Fabian Weberbauer ist Messerschmied aus Leidenschaft. Davon leben kann er noch nicht, dafür aber hervorragend entspannen.

"Kling, kling, kling" - dieser metallische, durchdringende Ton war über viele Jahrhunderte in jedem Dorf zu hören, wenn der Schmied sein Werk verrichtete. Und so klingt es auch heute noch bei Fabian Weberbauer. Der Messerschmied hat sich auf einem alten Bauernhof im beschaulichen Mühlhausen bei Würzburg eine Schmiede eingerichtet. Der steinerne Raum, ein ehemaliger Pferdestall, ist nicht groß, vielleicht 15 Quadratmeter. Aber mehr Platz braucht es nicht: "Ein japanischer Messerschmied arbeitet auf zwei mal zwei Meter", sagt er schmunzelnd.

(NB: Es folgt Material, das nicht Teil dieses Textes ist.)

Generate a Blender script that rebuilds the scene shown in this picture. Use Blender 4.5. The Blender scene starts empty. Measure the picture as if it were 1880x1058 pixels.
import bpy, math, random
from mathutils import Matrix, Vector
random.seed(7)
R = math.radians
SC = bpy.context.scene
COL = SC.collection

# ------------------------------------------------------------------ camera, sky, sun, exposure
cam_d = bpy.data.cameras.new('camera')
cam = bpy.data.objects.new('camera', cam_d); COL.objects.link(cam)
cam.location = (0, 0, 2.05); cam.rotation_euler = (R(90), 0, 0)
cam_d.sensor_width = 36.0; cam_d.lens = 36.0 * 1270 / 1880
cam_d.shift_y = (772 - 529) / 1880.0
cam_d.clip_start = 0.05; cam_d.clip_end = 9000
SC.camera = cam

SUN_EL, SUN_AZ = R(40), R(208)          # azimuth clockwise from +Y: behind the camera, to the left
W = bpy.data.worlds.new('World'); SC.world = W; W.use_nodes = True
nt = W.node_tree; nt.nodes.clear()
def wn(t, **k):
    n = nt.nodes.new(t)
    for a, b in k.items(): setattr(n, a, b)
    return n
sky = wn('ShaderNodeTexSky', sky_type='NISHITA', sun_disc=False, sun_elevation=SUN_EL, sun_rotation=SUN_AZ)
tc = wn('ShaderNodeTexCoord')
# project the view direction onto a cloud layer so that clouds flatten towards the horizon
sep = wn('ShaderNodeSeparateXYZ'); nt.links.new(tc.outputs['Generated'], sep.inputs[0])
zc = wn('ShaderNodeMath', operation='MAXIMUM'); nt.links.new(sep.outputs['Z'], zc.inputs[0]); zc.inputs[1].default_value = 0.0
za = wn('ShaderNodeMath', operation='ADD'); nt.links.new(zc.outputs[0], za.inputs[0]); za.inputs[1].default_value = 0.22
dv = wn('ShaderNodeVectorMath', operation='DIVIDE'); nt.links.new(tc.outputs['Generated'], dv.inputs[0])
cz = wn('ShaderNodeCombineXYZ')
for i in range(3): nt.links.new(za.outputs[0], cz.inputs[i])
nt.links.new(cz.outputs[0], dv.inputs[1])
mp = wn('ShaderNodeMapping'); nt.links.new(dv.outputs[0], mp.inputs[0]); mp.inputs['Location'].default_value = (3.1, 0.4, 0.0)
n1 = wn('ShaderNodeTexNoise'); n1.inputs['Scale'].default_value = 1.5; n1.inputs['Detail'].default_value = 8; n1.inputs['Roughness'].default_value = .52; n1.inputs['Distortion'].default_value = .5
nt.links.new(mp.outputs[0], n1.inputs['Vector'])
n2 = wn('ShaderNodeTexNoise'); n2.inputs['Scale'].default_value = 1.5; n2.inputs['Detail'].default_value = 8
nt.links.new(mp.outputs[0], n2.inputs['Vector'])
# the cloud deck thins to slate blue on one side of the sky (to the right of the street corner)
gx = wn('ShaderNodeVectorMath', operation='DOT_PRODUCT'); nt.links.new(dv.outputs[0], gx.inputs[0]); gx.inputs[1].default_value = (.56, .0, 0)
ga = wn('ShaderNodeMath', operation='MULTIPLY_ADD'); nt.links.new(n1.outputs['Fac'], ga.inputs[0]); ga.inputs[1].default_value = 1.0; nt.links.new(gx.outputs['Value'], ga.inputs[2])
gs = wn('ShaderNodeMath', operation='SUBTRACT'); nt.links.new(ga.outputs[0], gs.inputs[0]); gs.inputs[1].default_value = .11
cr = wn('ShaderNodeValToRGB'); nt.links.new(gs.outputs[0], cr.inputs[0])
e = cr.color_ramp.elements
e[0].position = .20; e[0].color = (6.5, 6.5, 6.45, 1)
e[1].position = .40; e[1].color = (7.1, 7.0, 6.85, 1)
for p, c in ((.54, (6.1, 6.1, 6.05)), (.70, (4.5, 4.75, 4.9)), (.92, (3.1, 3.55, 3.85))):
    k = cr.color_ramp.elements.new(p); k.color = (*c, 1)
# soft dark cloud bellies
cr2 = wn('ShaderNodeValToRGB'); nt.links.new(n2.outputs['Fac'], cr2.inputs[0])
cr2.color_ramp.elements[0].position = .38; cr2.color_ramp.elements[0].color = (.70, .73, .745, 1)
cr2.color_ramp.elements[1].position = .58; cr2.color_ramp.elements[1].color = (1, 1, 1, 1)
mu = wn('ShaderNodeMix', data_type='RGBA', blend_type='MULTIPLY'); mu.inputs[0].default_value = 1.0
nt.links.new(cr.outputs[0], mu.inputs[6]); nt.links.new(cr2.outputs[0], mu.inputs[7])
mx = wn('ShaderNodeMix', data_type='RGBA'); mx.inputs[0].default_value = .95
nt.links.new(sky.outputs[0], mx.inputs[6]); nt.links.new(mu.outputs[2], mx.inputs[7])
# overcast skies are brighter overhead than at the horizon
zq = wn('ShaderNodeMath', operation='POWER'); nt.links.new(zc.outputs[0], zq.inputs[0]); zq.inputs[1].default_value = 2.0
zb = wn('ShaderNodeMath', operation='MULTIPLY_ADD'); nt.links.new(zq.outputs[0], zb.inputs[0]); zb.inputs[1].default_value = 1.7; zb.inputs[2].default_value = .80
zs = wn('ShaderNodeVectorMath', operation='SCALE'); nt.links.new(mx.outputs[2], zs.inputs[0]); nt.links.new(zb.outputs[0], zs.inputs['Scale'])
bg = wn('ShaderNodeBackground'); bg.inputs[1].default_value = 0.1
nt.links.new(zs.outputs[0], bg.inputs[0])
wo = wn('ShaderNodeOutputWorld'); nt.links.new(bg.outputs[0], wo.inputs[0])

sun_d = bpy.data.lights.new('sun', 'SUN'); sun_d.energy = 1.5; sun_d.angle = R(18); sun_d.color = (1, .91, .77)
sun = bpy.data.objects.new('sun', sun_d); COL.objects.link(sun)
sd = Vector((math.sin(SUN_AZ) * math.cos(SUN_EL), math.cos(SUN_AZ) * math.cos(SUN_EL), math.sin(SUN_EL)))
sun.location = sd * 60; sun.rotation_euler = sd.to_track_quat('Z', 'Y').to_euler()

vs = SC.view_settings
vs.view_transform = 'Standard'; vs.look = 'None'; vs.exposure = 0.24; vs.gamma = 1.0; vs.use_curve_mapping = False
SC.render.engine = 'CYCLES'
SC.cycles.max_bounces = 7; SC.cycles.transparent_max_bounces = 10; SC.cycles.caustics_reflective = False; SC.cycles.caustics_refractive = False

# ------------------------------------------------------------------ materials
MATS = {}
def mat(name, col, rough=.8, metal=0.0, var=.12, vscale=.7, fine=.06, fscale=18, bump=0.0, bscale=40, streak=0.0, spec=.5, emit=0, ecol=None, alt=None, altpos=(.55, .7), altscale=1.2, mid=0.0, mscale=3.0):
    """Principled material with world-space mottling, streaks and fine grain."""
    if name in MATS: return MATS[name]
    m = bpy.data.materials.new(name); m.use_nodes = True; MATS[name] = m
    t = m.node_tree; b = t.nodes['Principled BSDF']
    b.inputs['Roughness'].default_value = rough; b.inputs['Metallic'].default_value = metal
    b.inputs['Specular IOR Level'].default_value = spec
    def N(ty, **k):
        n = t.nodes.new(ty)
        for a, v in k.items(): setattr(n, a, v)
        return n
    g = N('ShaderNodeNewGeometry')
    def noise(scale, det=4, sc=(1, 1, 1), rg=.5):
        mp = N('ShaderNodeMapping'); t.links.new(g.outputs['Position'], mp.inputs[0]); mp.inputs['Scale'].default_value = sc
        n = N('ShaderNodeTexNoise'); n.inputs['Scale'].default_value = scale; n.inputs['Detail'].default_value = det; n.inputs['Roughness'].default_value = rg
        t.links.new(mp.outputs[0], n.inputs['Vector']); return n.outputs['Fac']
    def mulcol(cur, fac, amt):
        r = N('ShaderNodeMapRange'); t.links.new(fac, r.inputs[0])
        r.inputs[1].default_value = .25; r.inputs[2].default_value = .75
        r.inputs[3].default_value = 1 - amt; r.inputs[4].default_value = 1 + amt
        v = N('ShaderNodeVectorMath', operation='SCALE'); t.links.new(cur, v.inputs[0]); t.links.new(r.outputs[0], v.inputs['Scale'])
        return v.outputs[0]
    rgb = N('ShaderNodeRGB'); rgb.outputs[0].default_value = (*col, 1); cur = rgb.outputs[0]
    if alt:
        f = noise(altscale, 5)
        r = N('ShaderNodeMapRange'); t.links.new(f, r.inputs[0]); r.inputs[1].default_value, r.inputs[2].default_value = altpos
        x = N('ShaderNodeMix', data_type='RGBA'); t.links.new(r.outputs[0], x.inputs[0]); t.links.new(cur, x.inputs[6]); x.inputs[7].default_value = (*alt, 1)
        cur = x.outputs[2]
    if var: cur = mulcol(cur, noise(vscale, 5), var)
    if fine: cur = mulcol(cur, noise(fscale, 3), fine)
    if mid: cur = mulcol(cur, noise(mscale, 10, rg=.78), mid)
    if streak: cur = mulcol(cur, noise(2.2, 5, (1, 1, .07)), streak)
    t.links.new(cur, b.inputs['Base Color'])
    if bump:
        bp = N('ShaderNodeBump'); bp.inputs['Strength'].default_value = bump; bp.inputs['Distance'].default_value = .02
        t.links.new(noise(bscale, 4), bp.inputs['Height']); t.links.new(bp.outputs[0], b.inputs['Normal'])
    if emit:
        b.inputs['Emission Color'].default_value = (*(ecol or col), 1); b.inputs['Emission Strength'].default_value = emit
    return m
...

Mit der selbstgebauten Gasesse zügig auf Betriebstemperatur
Die für das Schmiedehandwerk wichtigsten Geräte im mit Ruß und Staub bedeckten Raum sind Esse, so heißt die offene Feuerstelle, Amboss, Schmiedehammer, Härteofen und Schleifgerät. Neben einer Kohlenesse hat Weberbauer eine Gasesse konstruiert, die an der Wand neben der Kohlenesse steht: "Damit geht alles schneller, die Temperatur ist viel schneller erreicht und leichter zu kontrollieren. Die Kohlenesse benutze ich eigentlich nur noch für Damast." Überhaupt hat Weberbauer vieles in der Schmiede nach und nach gesammelt und selbst gebaut. Das Kernstück der Schmiedepresse ist ein LKW-Wagenheber, auch die Abzugshaube über der Kohlenesse ist eine Eigenkreation: "Bevor die da war, bin ich hier drin im Rauch fast erstickt." Die Blechschere hat Weberbauer auf dem Schrottplatz gefunden und wiederinstandgesetzt.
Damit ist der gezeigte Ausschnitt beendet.